Selain itu, pakaian adat Daro Baro juga terdapat banyak aksesoris berupa perhiasan sebagai pelengkap. Untuk bajunya, yaitu baju kurung, didesain berdasarkan pengaruh budaya Arab, Melayu, dan China, sehingga terlihat longgar. Desain ini bertujuan untuk menutupi lekuk tubuh wanita.
Baju Kurung
Baju adat Aceh pada wanita memiliki bahan dasar yang sama dengan yang digunakan oleh pria, yaitu terbuat dari tenunan benang sutera dengan motif dari benang emas. Penggunaan baju kurung ini akan dilengkapi dengan sarung songket, yang berfungsi untuk menutupi bagian pinggul wanita.

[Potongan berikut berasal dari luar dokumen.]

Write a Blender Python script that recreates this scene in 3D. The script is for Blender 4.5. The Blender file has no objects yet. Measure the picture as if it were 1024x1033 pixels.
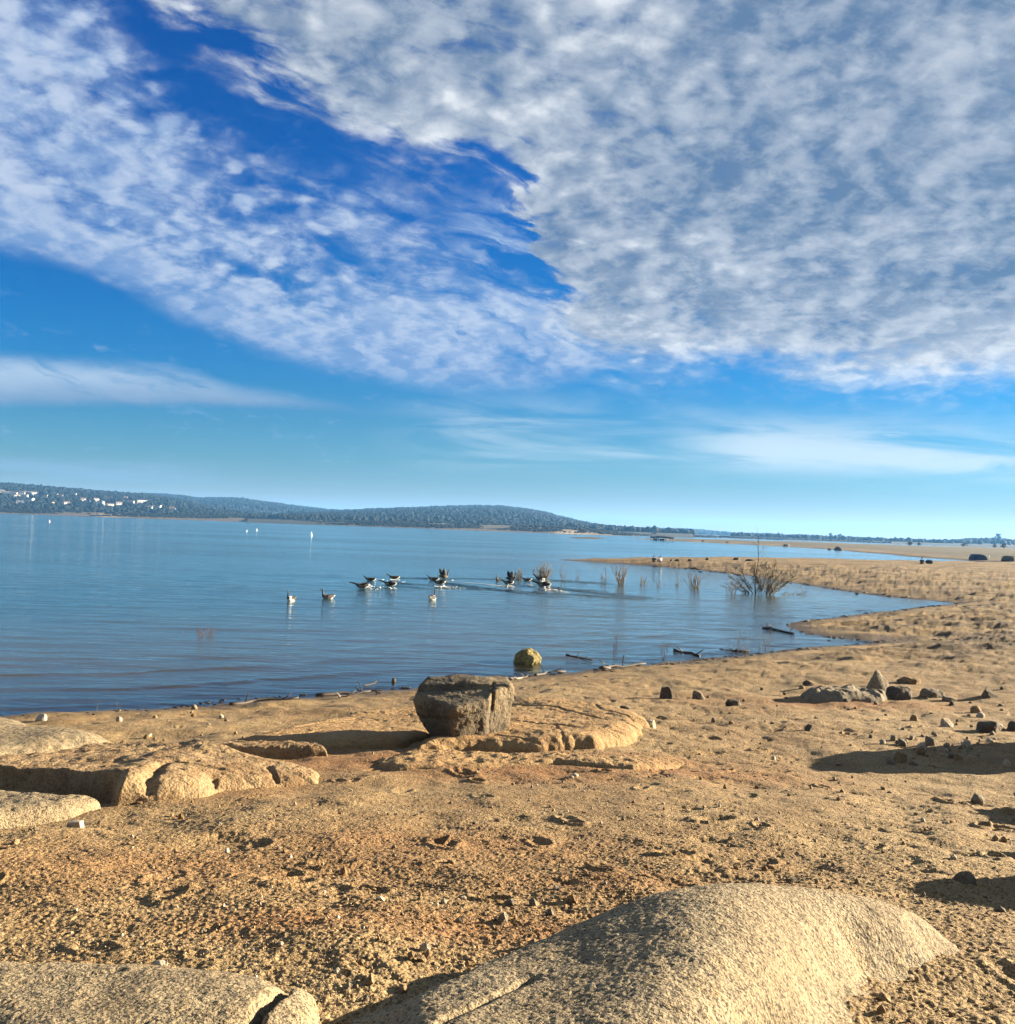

Songket ini akan diikat menggunakan tali pinggang yang terbuat dari perak atau emas, yang bernama Taloe Ki leng Patah Sikureueng. Sedangkan pada bagian leher atau kerah, terdapat perhiasan wanita khas Aceh yang bernama Boh Dokma.
Cekak Musang
Celana Cekak Musang sebenarnya memiliki desain serupa dengan celana Sileuweu yang ada pada baju adat Aceh pria. Jadi, Cekak Musang memiliki model yang melebar ke bawah, namun dengan warna yang cerah, yang menyesuaikan warna Baju Kurung yang dikenakan. Celana ini juga dilapisi dengan sarung tenun yang panjangnya sampai ke lutut.
Terdapat hiasan di pergelangan kaki pada celana Cekang Musang. Hiasan ini memiliki bentuk sulaman yang terbuat dari benang emas sehingga mempercantik desain celana tersebut. Cekak Musang sering digunakan para wanita Aceh ketika mereka menampilkan tarian tradisional khas Aceh.
Perhiasan
Kemudian untuk perhiasannya, para wanita akan dilengkapi dengan berbagai perhiasan, seperti Patam Dhoe yaitu perhiasan berbentuk mahkota, Subang atau anting-anting, dan Taloe Tokoe Bieung Meuih yaitu perhiasan berupa kalung.
Pada Patam Dhoe, terdapat tulisan kaligrafi bertuliskan lafadz Allah dan Muhammad pada bagian tengahnya, yang dikelilingi dengan motif bunga dan bulatan-bulatan. Motif tersebut disebut juga dengan Bungoh Kalimah oleh masyarakat Aceh. Mahkota ini menjadi bukti wanita tersebut telah menikah dan telah menjadi tanggung jawab suaminya.
Tak hanya pada mahkota saja, keunikan perhiasan pada pakaian adat Aceh juga terdapat pada Taloe Tokoe Bieung Meuih atau perhiasan berupa kalung, di mana kalung emas tersebut memiliki enam batu berbentuk hati dan satu berbentuk kepiting.